When things are going well in the
world of real estate, it seems that everyone wants to hang a shingle on their
door proclaiming to be an expert on all things property investment.
I’ve found a number of
‘professionals’, who make the assertion that they offer ‘expert property
investment advice’, are really just pedaling the latest off the plan apartment
product.
And these real estate agents and
property marketers are raking in nice
hefty commissions every time one of their
clients takes the bait.
What makes things worse is that the
properties being sold to unsuspecting investors are sometimes sub-standard yet
have hefty developer margins built in to an inflated purchase price.
So
how do you qualify the true “expert” from the guy trying to make a fast buck?
How do you know when you’re being
counseled with considered wisdom born from a personal experience of property
investment, or you’re being cleverly conned by a wolf in sheep’s clothing?
Here are 7 questions you should
always ask when determining whether you’re receiving advice or a clever sales
pitch…
1.
Who’s paying for it?
‘Follow the money and see where it
leads,’ is a very wise strategy to employ when dealing with property.
Logically an independent buyers’
agent you pay a fee to, will be more likely to provide an impartial assessment
of a property than the real estate agent being paid a commission by the vendor
to sell it.
Of course there’s nothing wrong with
commissions as such, but you need to ask if your adviser is receiving any type
of kickback to recommend a property and if so, how much and from whom?
Keep in mind that the commission
they receive has to come from somewhere, and generally that’s out of the
investor’s pocket at point of sale.
In other words, you’ll be paying an
inflated market price for what may be an inferior asset, which is certainly not
what any expert I know would recommend you do!
2.
Where’s the data to back it up?
Tread carefully here, because some
of the slicker ‘experts’ have perfected a sales pitch that comes with some
impressive looking data.
They’ll most likely produce rental
yield and sales statistics that look valid and enticing.
But remember the old adage, if it
appears too good to be true…well – you know the rest!
You want to see hard cold facts and
figures from reliable, independent sources – such as market analyst firms.
If the ‘expert’ becomes cagey when
you start to query the numbers, it’s time to be wary.
3.
Have they built their own profitable property investment portfolio?
Do they have personal experience
with the strategies or investments they’re professing to be an ‘expert’ in?
Property investment requires an
intimate understanding that can only be gained through riding the various peaks
and troughs of a number of market cycles.
Studies suggest that to become an
‘expert’ at something takes at least 10,000 hours of practice.
If your adviser hasn’t built their
own successful property investment portfolio, and learned from some mistakes
along the way, I’d be cautious about the approach they might suggest.
4.
How qualified are they as an industry professional?
How much experience do they have in
the property and/or investment sector?
How long have they been active in
the industry?
Certainly time alone does not an
expert make.

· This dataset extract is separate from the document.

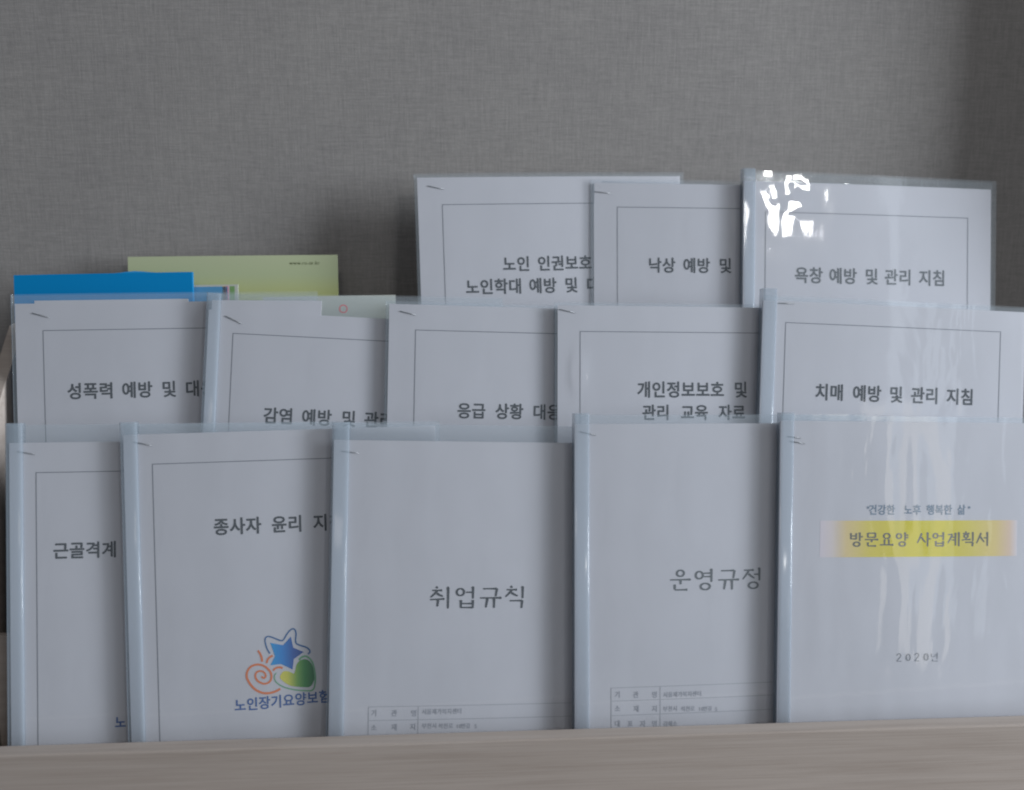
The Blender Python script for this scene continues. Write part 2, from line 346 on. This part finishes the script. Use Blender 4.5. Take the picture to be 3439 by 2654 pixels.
BOOKS = [
 {'key': 'noin', 'o': [-0.03591, 0.60935, -0.208], 'psi': 2.7, 'phi': -1.5, 'h': 299.7, 'label': 'clear covered booklet headed 노인 인권보호 on the back tier, no bar showing', 'group': 'clear covered booklets on the back tier', 'bar': None, 'film': 3, 'thick': 2.0, 'sheets': 3, 'frame': [19.9, 277.3, 186], 'texts': [[[('노인', 67.8), ('인권보호', 96.7)], 227.5, 11.6, 1, 'gothic'], [[('노인학대', 36.5), ('예방', 89.0), ('및', 118.9), ('대', 137.2)], 209.1, 11.8, 1, 'gothic']], 'staples': [[8.5, 292.7, 21.1, 290.0]], 'pw': 221.0, 'filmslope': 0},
 {'key': 'nak', 'o': [0.10106, 0.61299, -0.208], 'psi': 1.0, 'phi': 0.3, 'h': 297.0, 'label': 'clear covered booklet headed 낙상 예방 및 on the back tier between two others', 'group': 'clear covered booklets on the back tier', 'bar': None, 'film': 3, 'thick': 2.0, 'sheets': 3, 'frame': [19.7, 277.0, 186], 'texts': [[[('낙상', 45.5), ('예방', 75.1), ('및', 105.7)], 228.6, 11.8, 1, 'gothic']], 'staples': [[0.8, 289.6, 14.6, 288.2]], 'pw': 221.0, 'filmslope': 0},
 {'key': 'yok', 'o': [0.2239, 0.60878, -0.208], 'psi': 2.7, 'phi': 0.8, 'h': 298.9, 'label': 'clear covered booklet headed 욕창 예방 및 관리 지침 with a bright glare in its crinkled corner', 'group': 'clear covered booklets on the back tier', 'bar': (-1.5, 9.5, 10), 'film': 9, 'thick': 2.0, 'sheets': 3, 'frame': [19.3, 273.6, 200.5], 'texts': [[[('욕창', 44.7), ('예방', 74.9), ('및', 106.7), ('관리', 124.4), ('지침', 155.3)], 221.0, 12.6, 1, 'gothic_grey']], 'staples': [], 'pw': 222.0, 'filmslope': -0.5},
 {'key': 'sung', 'o': [-0.33826, 0.55969, -0.309], 'psi': 2.7, 'phi': -1, 'h': 299.4, 'label': 'clear covered booklet headed 성폭력 예방 및 대 standing below the blue booklet', 'group': 'clear covered booklets on the middle tier', 'bar': None, 'film': 7, 'thick': 2.0, 'sheets': 3, 'frame': [19.9, 278.9, 186], 'texts': [[[('성폭력', 36.0), ('예방', 75.7), ('및', 104.9), ('대응', 122.3)], 232.5, 11.5, 1, 'gothic']], 'staples': [[12.5, 292.2, 24.2, 288.8]], 'pw': 221.0, 'filmslope': 0},
 {'key': 'gam', 'o': [-0.21551, 0.5587, -0.30901], 'psi': 2.7, 'phi': 3, 'h': 295.5, 'label': 'clear covered booklet headed 감염 예방 및 관리 with a pale slide bar and tall film edge', 'group': 'clear covered booklets on the middle tier', 'bar': (-1.5, 9, 12.5), 'film': 12, 'thick': 2.0, 'sheets': 3, 'frame': [18.8, 278.2, 188], 'texts': [[[('감염', 44.0), ('예방', 72.9), ('및', 103.1), ('관리', 120.3)], 216.5, 11.6, 1, 'gothic']], 'staples': [[12.3, 291.2, 24.8, 286.1]], 'pw': 221.0, 'filmslope': 2.6},
 {'key': 'eung', 'o': [-0.07111, 0.55907, -0.30901], 'psi': 2.7, 'phi': 1.5, 'h': 299.3, 'label': 'clear covered booklet headed 응급 상황 대응 on the middle tier', 'group': 'clear covered booklets on the middle tier', 'bar': None, 'film': 2.5, 'thick': 2.0, 'sheets': 3, 'frame': [20.5, 279.6, 188], 'texts': [[[('응급', 53.6), ('상황', 83.2), ('대응', 112.8)], 217.7, 11.3, 1, 'gothic']], 'staples': [[8.4, 293.8, 20.3, 291.2]], 'pw': 221.0, 'filmslope': 0},
 {'key': 'gae', 'o': [0.06464, 0.55932, -0.309], 'psi': 2.7, 'phi': 0.5, 'h': 297.9, 'label': 'clear covered booklet headed 개인정보보호 및 관리 교육 자료 with a bright folded left edge', 'group': 'clear covered booklets on the middle tier', 'bar': None, 'film': 2.5, 'thick': 2.0, 'sheets': 3, 'frame': [17.8, 277.6, 188], 'texts': [[[('개인정보보호', 62.9), ('및', 141.7)], 232.1, 11.9, 1, 'gothic'], [[('관리', 67.1), ('교육', 98.3), ('자료', 129.0)], 214.0, 11.4, 1, 'gothic']], 'staples': [[1.5, 294.6, 13.7, 292.2]], 'pw': 221.0, 'filmslope': 0},
 {'key': 'chi', 'o': [0.2185, 0.55886, -0.30901], 'psi': 2.7, 'phi': 2.3, 'h': 302.1, 'label': 'clear covered booklet headed 치매 예방 및 관리 지침 at the right end of the middle tier', 'group': 'clear covered booklets on the middle tier', 'bar': (-2, 10.5, 9), 'film': 4, 'thick': 2.0, 'sheets': 3, 'frame': [19.1, 285.1, 202.2], 'texts': [[[('치매', 44.7), ('예방', 76.1), ('및', 107.0), ('관리', 125.4), ('지침', 156.0)], 230.8, 12.3, 1, 'gothic']], 'staples': [[12.8, 300.1, 25.2, 300.3]], 'pw': 224.0, 'filmslope': 0},
 {'key': 'geun', 'o': [-0.32674, 0.50894, -0.4025], 'psi': 4.2, 'phi': 0, 'h': 296.3, 'label': 'clear covered booklet headed 근골격계, leftmost on the front tier', 'group': 'clear covered booklets on the front tier', 'bar': (-1.5, 9.5, 14), 'film': 13, 'thick': 2.0, 'sheets': 3, 'frame': [17.8, 275.1, 190], 'texts': [[[('근골격계', 28.6)], 219.2, 10.9, 1, 'gothic'], [[('노', 69.4)], 95.1, 8.0, 0.95, 'logo']], 'staples': [[5.8, 290.2, 17.3, 288.1]], 'pw': 221.0, 'filmslope': 0},
 {'key': 'jong', 'o': [-0.24243, 0.50923, -0.4025], 'psi': 2.9, 'phi': -1.1, 'h': 301.2, 'label': 'clear covered booklet headed 종사자 윤리 지 with a blue star and green heart emblem', 'group': 'clear covered booklets on the front tier', 'bar': (-1.5, 10, 9), 'film': 8, 'thick': 2.0, 'sheets': 3, 'frame': [19.6, 279.8, 190], 'texts': [[[('종사자', 60.5), ('윤리', 101.2), ('지침', 130.5)], 233.1, 11.3, 1, 'gothic'], [[('노인장기요양보험', 71.8)], 104.0, 8.5, 1.0, 'logo_text']], 'staples': [[7.8, 295.9, 19.3, 293.2]], 'pw': 221.0, 'filmslope': -1.2, 'extra': {'star': [[98.2, 147.8], [107.2, 145.5], [112.8, 151.4], [114.4, 143.3], [121.7, 139.7], [114.5, 135.0], [113.5, 127.5], [105.4, 132.0], [97.9, 131.5], [101.3, 137.9]], 'outline': [[97.8, 140.0], [95.9, 143.6], [94.7, 148.3], [94.8, 151.1], [96.2, 152.4], [98.9, 152.0], [102.3, 150.4], [105.8, 148.9], [107.6, 149.5], [109.7, 152.8], [112.0, 155.7], [114.3, 157.0], [115.9, 156.0], [116.6, 153.2], [116.1, 148.1], [117.0, 145.9], [119.7, 144.5], [123.5, 143.0], [125.7, 141.0], [126.0, 139.2], [124.6, 138.0]], 'heart': [[105.2, 124.6], [106.7, 126.3], [109.2, 126.6], [112.0, 125.7], [114.2, 124.5], [115.3, 126.5], [116.3, 130.6], [118.4, 133.3], [121.5, 134.4], [124.5, 133.7], [126.9, 130.9], [128.8, 125.7], [128.9, 120.5], [127.5, 116.5], [125.5, 114.3], [122.4, 114.0], [113.4, 115.3], [109.5, 117.1], [106.0, 119.9], [104.4, 122.3]], 'heart_line': [[101.9, 125.8], [100.6, 123.8], [100.8, 120.8], [102.7, 118.1], [106.4, 115.5], [110.9, 113.7], [116.4, 112.3], [122.9, 111.4], [126.4, 111.4], [128.2, 112.8], [129.0, 115.8], [129.4, 120.5], [128.8, 127.2], [127.5, 131.9], [125.0, 135.4], [122.5, 136.6], [119.7, 135.7], [118.2, 134.0]], 'spiral': [[91.4, 123.9], [92.9, 122.5], [94.3, 123.5], [94.1, 125.5], [92.5, 127.3], [90.0, 127.8], [88.0, 126.9], [87.1, 124.7], [87.9, 121.8], [90.1, 119.7], [93.5, 118.4], [96.8, 119.5], [98.4, 122.4], [98.0, 126.1], [95.6, 129.5], [92.4, 131.8], [88.4, 132.6], [84.4, 131.5], [81.9, 128.6], [81.0, 125.1], [81.9, 121.5], [84.5, 117.2], [87.9, 113.9], [92.4, 111.8], [96.8, 111.5], [101.3, 112.5], [104.4, 114.1]], 'ray': [[[89.4, 142.7], [90.9, 140.3], [91.9, 137.2], [92.2, 134.4]], [[95.2, 133.2], [96.2, 135.9], [98.0, 137.6], [99.8, 138.3]], [[99.7, 127.5], [101.5, 129.2], [104.3, 129.7], [106.5, 128.9]]]}},
 {'key': 'chwi', 'o': [-0.10747, 0.50857, -0.40251], 'psi': 2.7, 'phi': 1.5, 'h': 296.4, 'label': 'clear covered booklet titled 취업규칙 with a small ruled table near the bottom', 'group': 'clear covered booklets on the front tier', 'bar': (-1.5, 11, 13), 'film': 12.5, 'thick': 2.0, 'sheets': 3, 'texts': [[[('취업규칙', 70.4)], 182.6, 18.3, 1, 'serif']], 'staples': [[5.5, 288.3, 17.8, 287.1]], 'table': [28.4, 64.1, [103.5, 93.6, 82.8], [['기', 30.1, 99.0, 7, 1], ['관', 44.6, 98.7, 7, 1], ['명', 58.8, 98.4, 7, 1], ['서울재가복지센터', 66.6, 99.3, 10.3, 0.9], ['소', 30.3, 88.5, 7, 1], ['재', 44.8, 88.5, 7, 1], ['지', 58.3, 88.5, 7, 1], ['부천시', 66.8, 89.0, 10.3, 0.9], ['석천로', 78.7, 88.7, 10.3, 0.9], ['10번길', 91.0, 88.4, 9.5, 0.9], ['5', 104.4, 88.1, 10, 0.9]]], 'pw': 221.0, 'filmslope': 0},
 {'key': 'un', 'o': [0.07273, 0.50883, -0.4025], 'psi': 2.7, 'phi': 0.4, 'h': 305.9, 'label': 'clear covered booklet titled 운영규정, fourth along the front tier', 'group': 'clear covered booklets on the front tier', 'bar': (-1.5, 10.5, 8), 'film': 7, 'thick': 2.0, 'sheets': 3, 'texts': [[[('운영규정', 70.8)], 190.1, 18.5, 1, 'serif_grey']], 'staples': [[4.2, 300.4, 15.7, 297.9]], 'table': [27.2, 64.0, [111.7, 102.0, 91.3, 80.3], [['기', 29.7, 106.8, 7, 1], ['관', 43.4, 106.2, 7, 1], ['명', 57.6, 105.7, 7, 1], ['서울재가복지센터', 66.2, 105.3, 10.3, 0.9], ['소', 29.7, 96.4, 7, 1], ['재', 43.8, 95.8, 7, 1], ['지', 57.6, 95.3, 7, 1], ['부천시', 66.1, 94.9, 10.3, 0.9], ['석천로', 79.4, 94.4, 10.3, 0.9], ['10번길', 92.3, 93.9, 9.5, 0.9], ['5', 104.9, 93.3, 10, 0.9], ['대', 29.7, 85.3, 7, 1], ['표', 39.2, 84.9, 7, 1], ['자', 48.7, 84.5, 7, 1], ['명', 57.6, 84.2, 7, 1], ['김해소', 66.1, 83.8, 10.3, 0.9]]], 'pw': 221.0, 'filmslope': 0},
 {'key': 'bang', 'o': [0.22237, 0.50863, -0.40251], 'psi': 2.7, 'phi': 1.2, 'h': 307.3, 'label': 'clear covered booklet titled 방문요양 사업계획서 across a yellow printed band', 'group': 'clear covered booklets on the front tier', 'bar': (-1.5, 9.5, 6), 'film': 4.5, 'thick': 2.0, 'sheets': 3, 'texts': [[[('"건강한', 67.3), ('노후', 97.2), ('행복한', 115.3), ('삶"', 140.3)], 241.0, 7.0, 1, 'gothic_blue'], [[('방문요양', 54.3), ('사업계획서', 108.0)], 218.8, 12.0, 1, 'serif_bold'], [[('2020년', 91.2)], 129.5, 7.7, 1, 'serif_pale']], 'staples': [[6.0, 295.5, 15.8, 294.5], [7.8, 292.0, 19.2, 290.4]], 'pw': 222.0, 'filmslope': 0, 'extra': {'band': [31.7, 205.5, 189.9, 232.9]}},
]
LOOSE = {'green': {'o': [-0.28259, 0.63227, -0.20751], 'psi': 0, 'phi': -0.7, 'w': 172.7, 'h': 234.7, 'url': [132.7, 227.79999999999998, 25.400000000000006]}, 'tabs': {'o': [-0.25753, 0.6252, -0.20751], 'psi': 0, 'phi': -0.85, 'w': 67.3, 'h': 210.8, 'cols': [53.2, 56.2, 59.3, 60.4, 65.8]}, 'blue': {'o': [-0.3643, 0.61717, -0.20751], 'psi': 0.5, 'phi': -1.22, 'w': 140.8, 'h': 219.2}, 'white': {'o': [-0.16417, 0.60503, -0.20751], 'psi': 0.3, 'phi': -1.03, 'w': 106.1, 'h': 201.4, 'ring': [64.0, 190.8]}}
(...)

I know of many people who’ve been in real estate for years, but
never managed to succeed when it came to building their own investment
portfolio.
However, if someone’s seemingly just
rode in on the back of the latest upswing in the housing market, you have cause
to be on guard and do a little more investigation into their background.
It can be helpful in this instance
to request references from previous clients the ‘expert’ claims to have
assisted in the past.
A true professional will not
hesitate to put you in touch with people willing to vouch for their services.
You should also consider how
qualified they are in the location they’re recommending you invest in.
If you’ve been around property a
while you’d know that it takes on the ground local knowledge to know why some
pockets of a particular suburb are more desirable than others and what type of
properties local home buyers and tenants desire.
5.
What is motivating them?
If they’re offering you information
based on years of personal and professional market experience, as a fee-paying
client, then you’re likely to be on the right track.
But remember, if there’s any other
type of financial incentive, be it disclosed or undisclosed, you really have to
question whether the ‘adviser’ has your best interests at heart.
6.
Do other ‘experts’ have similar opinions?
Knowing that other industry
professionals concur with the information you’re being given can go a long way
in providing peace of mind that you’ve found a trustworthy adviser.
If a number of commentaries seem to
have opposing viewpoints to the ‘expert’ opinion you’re receiving, take this
information to your adviser and really test their knowledge.
7.
Is it relevant to you?
Always be skeptical of the ‘expert’
who launches into asset recommendations before sitting down with you and taking
the time to work through your investment objectives and strategy.
Advisers who offer generic guidance
and have no understanding of who you are as an investor should be avoided at
all costs.
There’s no ‘one size fits all’ in
the investment world.
A
true expert will want to know…
- your financial circumstances
- your investment goals
- your risk tolerance
- past and future plans
They will use this information and
more to work out the most appropriate approach for you to build a profitable
property investment portfolio, with asset selection based entirely on your
investor profile.
A
final word
Investing in property requires a
significant financial commitment and as such, should never be approached with
anything but caution and a considered degree of research.